Class A Ordinary Shares Subject to Possible Redemption
We account for our ordinary shares subject to possible redemption in accordance with the guidance in Accounting Standards Codification ("ASC") Topic 480 "Distinguishing Liabilities from Equity." Ordinary shares subject to mandatory redemption (if any) is classified as a liability instrument and is measured at fair value. Conditionally redeemable ordinary shares (including ordinary shares that feature redemption rights that are either within the control of the holder or subject to redemption upon the occurrence of uncertain events not solely within our control) is classified as temporary equity. At all other times, ordinary shares is classified as shareholders' equity. Our ordinary shares feature certain redemption rights that is considered to be outside of our control and subject to the occurrence of uncertain future events.

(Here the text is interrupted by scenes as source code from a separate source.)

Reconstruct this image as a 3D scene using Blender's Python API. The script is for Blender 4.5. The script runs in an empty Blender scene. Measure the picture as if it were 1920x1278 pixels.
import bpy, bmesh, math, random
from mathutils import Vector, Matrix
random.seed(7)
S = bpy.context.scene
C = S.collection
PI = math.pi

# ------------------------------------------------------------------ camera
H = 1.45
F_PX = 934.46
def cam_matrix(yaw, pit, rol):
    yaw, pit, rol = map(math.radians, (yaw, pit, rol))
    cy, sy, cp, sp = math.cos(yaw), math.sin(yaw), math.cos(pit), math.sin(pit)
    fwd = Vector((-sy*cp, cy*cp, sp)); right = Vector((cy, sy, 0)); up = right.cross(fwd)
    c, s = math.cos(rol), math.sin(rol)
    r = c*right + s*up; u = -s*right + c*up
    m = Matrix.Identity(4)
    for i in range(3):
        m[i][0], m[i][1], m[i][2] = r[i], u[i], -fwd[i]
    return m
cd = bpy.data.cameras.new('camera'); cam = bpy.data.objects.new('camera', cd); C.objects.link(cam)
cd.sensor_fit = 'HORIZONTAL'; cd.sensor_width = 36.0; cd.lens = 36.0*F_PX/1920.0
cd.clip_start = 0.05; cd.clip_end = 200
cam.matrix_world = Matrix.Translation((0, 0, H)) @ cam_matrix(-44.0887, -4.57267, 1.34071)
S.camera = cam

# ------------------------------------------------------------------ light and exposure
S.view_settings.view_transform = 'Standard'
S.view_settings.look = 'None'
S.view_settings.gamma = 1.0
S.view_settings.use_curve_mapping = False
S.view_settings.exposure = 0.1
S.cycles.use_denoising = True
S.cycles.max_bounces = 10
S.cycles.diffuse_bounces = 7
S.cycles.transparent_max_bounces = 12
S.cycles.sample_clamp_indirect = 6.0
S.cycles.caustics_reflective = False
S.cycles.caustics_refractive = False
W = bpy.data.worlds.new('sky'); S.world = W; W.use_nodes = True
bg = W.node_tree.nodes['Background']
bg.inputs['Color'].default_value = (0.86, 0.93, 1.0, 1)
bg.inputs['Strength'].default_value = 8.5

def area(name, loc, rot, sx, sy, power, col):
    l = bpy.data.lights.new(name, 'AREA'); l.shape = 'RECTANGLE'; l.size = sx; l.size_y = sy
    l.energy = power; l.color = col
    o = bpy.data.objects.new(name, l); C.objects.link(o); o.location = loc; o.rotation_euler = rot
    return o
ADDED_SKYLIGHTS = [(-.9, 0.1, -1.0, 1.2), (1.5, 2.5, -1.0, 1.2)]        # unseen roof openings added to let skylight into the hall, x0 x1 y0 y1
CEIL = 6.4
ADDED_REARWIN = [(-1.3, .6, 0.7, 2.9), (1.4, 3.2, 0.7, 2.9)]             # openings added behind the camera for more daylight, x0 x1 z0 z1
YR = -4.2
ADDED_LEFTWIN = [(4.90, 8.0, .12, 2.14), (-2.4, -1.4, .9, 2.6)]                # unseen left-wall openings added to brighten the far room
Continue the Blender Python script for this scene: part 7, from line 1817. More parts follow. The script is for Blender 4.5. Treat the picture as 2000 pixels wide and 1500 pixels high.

Net Income (Loss) Per Ordinary Share
We apply the two-class method in calculating earnings per share. Net income per ordinary share, basic and diluted for Class A redeemable ordinary shares is calculated by dividing the interest income earned on the Trust Account by the weighted average number of Class A redeemable ordinary shares outstanding since original issuance. Net loss per common share, basic and diluted for Class B non-redeemableordinary shares is calculated by dividing the net income (loss), less income attributable to Class A redeemable ordinary shares, by the weighted average number of Class B non-redeemable ordinary shares outstanding for the periods presented.
Recent Accounting Standards
Management does not believe that any recently issued, but not yet effective, accounting standards, if currently adopted, would have a material effect on our unaudited condensed financial statements.